Accordingly, because there is a material issue of fact as to whether the appellants were aware of the risk of crystallization, and because comparative negligence determinations are made by the jury, see Woolston, 687 P.2d at 149; Or.Rev.Stat. Secs. 18.470, 18.480, we reverse the district court's order granting Hewlett-Packard's motion for summary judgment and remand for further proceedings.4

15

REVERSED AND REMANDED.

*

This disposition is not appropriate for publication and may not be cited to or by the courts of this circuit except as provided by 9th Cir.R. 36-3

1

Specifically, Praegitzer Industries alleged that Hewlett-Packard was negligent: (1) "by failing to warn [Praegitzer Industries] that the equipment would start a fire with normal use"; (2) "by failing to inform [Praegitzer Industries] of [Hewlett-Packard's] prior experience with the equipment, particularly concerning the [Hewlett-Packard] fire"; (3) "by failing to adequately repair the equipment prior to [the] sale to [Praegitzer Industries]"; (4) "by failing to adequately inspect the equipment prior to the sale to [Praegitzer Industries]"; and (5) "by failing to determine the reason for the [Hewlett-Packard] fire and take appropriate steps to insure a fire would not start again."

2

The evidence shows that Praegitzer Industries was familiar with immersion equipment and aware of the general risk of fire associated with that type of equipment. The evidence also shows that Praegitzer Industries experienced two fires due to malfunctioning low liquid level sensors prior to the fire that destroyed its plant. One fire was caused by corrosion and the other fire's cause was unknown

3

A finding that the appellants' were aware of the risk of crystallization before they purchased the immersion equipment may make any comparisons unnecessary because, for Hewlett-Packard to be liable, the appellants must prove that they were injured as a result of the failure to warn.

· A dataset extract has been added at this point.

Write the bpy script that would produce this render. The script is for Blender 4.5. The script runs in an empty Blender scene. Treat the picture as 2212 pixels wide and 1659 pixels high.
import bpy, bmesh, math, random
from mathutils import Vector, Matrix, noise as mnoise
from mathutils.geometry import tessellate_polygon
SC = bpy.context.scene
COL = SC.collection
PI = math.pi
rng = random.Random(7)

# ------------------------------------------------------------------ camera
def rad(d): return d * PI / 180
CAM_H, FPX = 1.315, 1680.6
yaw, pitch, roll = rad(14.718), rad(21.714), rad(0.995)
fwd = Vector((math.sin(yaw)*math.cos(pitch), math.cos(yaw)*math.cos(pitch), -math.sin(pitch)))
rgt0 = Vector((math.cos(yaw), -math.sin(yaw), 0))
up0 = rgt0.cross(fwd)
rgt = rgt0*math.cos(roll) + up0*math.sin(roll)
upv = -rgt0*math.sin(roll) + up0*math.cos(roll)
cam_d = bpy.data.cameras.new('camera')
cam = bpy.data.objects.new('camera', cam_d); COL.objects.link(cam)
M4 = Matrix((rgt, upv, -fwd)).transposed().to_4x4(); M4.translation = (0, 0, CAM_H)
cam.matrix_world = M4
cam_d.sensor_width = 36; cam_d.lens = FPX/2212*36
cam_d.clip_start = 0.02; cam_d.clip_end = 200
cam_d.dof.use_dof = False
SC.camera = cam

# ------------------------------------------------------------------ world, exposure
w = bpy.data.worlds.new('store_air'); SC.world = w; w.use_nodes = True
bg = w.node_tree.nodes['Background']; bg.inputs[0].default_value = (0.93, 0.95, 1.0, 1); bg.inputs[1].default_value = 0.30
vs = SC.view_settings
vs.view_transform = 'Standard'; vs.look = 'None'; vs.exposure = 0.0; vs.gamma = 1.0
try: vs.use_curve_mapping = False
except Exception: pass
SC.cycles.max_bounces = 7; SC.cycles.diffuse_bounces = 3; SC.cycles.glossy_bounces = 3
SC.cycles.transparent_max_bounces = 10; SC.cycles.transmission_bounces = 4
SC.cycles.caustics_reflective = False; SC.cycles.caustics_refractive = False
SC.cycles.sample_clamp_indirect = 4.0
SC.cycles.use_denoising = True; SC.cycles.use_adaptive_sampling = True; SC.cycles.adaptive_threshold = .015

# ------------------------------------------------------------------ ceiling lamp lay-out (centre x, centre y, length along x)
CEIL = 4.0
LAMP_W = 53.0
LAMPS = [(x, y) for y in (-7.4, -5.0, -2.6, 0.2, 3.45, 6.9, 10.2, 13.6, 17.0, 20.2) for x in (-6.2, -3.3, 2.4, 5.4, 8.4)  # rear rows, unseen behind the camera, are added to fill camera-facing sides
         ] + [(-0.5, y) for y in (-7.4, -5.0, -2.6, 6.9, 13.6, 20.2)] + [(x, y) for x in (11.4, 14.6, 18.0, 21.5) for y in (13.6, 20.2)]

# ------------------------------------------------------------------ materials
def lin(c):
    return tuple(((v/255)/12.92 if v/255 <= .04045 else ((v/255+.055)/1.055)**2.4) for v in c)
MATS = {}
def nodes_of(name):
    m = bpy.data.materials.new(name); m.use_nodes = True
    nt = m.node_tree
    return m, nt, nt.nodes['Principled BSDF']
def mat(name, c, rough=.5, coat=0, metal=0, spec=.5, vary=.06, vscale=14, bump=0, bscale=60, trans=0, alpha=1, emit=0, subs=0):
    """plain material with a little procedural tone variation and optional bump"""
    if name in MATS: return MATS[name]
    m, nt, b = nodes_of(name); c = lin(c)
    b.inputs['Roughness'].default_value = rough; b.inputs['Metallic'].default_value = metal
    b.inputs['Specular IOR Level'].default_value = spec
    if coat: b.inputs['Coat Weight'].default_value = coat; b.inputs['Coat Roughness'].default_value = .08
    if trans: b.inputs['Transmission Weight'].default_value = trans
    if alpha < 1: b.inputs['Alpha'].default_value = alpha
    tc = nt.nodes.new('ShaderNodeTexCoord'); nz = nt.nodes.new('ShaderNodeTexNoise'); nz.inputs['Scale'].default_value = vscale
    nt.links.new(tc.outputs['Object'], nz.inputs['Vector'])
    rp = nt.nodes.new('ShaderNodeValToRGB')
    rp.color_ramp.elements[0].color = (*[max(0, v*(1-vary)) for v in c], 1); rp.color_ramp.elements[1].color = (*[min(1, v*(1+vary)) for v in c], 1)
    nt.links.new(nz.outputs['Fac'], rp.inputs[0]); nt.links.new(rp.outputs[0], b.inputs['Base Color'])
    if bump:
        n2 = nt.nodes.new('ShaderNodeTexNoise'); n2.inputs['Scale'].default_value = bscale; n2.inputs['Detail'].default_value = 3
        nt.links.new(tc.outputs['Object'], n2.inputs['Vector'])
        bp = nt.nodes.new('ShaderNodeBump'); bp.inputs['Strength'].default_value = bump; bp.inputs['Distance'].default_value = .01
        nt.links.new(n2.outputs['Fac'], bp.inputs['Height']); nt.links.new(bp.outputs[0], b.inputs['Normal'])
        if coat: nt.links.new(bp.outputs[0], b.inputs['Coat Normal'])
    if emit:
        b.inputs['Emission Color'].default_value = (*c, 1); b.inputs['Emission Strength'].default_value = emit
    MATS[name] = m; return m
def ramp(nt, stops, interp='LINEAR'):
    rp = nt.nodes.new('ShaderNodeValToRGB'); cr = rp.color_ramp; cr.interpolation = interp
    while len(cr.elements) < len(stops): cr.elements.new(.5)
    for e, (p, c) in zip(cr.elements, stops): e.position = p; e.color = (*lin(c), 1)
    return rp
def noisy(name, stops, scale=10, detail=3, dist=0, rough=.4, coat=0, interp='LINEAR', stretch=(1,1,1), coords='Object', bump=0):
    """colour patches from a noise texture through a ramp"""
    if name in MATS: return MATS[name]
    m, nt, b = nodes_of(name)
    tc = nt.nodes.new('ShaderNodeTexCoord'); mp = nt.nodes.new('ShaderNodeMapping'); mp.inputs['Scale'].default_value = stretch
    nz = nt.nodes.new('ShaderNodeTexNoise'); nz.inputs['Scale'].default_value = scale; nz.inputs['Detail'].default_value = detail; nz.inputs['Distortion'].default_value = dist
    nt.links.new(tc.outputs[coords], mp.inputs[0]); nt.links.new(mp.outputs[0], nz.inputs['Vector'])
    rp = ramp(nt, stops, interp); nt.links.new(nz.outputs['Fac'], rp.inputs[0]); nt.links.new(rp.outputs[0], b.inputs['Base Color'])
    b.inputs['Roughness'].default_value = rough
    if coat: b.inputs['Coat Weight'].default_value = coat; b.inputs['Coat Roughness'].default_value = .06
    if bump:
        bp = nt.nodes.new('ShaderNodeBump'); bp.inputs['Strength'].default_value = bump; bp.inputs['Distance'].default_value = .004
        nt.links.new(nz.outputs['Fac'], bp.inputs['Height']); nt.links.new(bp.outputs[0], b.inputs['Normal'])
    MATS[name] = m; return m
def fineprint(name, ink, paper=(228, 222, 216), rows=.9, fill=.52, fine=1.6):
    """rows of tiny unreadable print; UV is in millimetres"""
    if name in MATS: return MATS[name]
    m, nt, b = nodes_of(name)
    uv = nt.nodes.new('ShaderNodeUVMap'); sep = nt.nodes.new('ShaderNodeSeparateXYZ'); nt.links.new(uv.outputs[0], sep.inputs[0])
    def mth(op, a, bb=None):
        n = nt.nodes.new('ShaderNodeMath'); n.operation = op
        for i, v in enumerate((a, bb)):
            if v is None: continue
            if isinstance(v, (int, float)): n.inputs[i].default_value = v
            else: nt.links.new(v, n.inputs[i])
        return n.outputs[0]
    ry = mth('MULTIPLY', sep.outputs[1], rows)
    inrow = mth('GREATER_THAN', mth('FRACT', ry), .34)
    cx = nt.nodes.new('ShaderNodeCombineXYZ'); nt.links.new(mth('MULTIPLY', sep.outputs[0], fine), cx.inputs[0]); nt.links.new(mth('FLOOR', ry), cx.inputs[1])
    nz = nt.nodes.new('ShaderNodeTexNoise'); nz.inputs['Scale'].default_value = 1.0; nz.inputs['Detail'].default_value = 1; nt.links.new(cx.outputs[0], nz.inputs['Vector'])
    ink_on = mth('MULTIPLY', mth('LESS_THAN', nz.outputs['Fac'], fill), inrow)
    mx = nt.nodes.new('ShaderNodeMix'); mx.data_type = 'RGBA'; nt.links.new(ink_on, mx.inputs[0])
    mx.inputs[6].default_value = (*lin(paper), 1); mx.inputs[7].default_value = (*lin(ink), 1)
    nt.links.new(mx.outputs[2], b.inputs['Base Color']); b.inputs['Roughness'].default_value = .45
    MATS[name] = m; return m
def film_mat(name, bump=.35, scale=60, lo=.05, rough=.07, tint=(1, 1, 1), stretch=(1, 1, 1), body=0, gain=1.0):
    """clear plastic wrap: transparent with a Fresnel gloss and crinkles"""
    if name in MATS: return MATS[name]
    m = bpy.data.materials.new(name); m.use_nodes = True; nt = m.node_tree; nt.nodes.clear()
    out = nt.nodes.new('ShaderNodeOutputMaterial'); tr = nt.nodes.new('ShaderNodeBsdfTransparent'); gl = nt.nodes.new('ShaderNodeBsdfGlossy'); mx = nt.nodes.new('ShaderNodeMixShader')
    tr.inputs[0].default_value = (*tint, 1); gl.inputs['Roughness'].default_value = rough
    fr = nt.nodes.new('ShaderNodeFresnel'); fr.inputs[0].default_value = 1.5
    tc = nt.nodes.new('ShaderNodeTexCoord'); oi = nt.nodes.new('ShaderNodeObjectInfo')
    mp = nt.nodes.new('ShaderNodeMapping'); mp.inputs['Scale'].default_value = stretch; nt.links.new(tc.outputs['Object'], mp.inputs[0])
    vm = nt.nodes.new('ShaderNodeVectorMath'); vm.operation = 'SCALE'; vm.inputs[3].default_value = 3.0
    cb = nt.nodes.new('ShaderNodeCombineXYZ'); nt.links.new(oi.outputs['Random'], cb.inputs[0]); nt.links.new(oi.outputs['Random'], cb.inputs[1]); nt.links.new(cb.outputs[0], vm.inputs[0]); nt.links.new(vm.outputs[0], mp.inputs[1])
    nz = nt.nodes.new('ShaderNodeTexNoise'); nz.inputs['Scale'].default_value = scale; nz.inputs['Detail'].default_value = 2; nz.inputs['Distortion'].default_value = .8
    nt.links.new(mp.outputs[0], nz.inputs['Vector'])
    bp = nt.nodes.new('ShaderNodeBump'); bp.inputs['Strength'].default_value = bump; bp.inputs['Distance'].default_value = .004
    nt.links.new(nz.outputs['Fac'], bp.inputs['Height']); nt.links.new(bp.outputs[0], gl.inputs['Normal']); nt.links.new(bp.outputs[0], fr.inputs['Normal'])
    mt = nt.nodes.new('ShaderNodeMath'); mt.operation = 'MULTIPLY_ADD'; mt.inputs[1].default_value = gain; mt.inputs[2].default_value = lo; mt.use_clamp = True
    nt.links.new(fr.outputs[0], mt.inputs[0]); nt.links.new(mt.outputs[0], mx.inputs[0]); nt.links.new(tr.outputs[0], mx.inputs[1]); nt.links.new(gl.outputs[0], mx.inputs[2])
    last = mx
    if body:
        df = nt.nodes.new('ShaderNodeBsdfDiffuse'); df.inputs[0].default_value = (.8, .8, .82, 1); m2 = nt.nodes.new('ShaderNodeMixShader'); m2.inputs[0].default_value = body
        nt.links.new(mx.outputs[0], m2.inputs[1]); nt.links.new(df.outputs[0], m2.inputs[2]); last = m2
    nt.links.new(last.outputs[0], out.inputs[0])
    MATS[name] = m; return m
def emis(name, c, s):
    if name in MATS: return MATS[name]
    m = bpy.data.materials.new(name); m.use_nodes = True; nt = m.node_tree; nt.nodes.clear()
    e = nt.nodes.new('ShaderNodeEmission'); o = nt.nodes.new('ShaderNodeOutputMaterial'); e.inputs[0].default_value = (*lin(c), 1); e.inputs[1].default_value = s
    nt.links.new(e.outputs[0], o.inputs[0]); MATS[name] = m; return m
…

Fuhrer, 760 P.2d at 878. However, because we find that there is an issue of material fact as to whether the appellants were aware of the risk of crystallization, we need not address this issue

4

Because we find that the district court improperly granted Hewlett-Packard's motion for summary judgment on the bases set forth above, we find it unnecessary to address specifically the appellants' other arguments. However, we note that proximate cause is not an element of Oregon tort law, see Sanford v. Chevrolet Div. of Gen. Motors, 642 P.2d 624, 633 (Or.1982), and that the appellants' failure to take proper safety precautions claims are subject to the same analysis as their failure to warn claims, see Fuhrer, 760 P.2d at 880 n. 3

Additionally, we decline to affirm on the basis of any of the fact-intensive alternative theories suggested by Hewlett-Packard. Those theories are best addressed by the district court.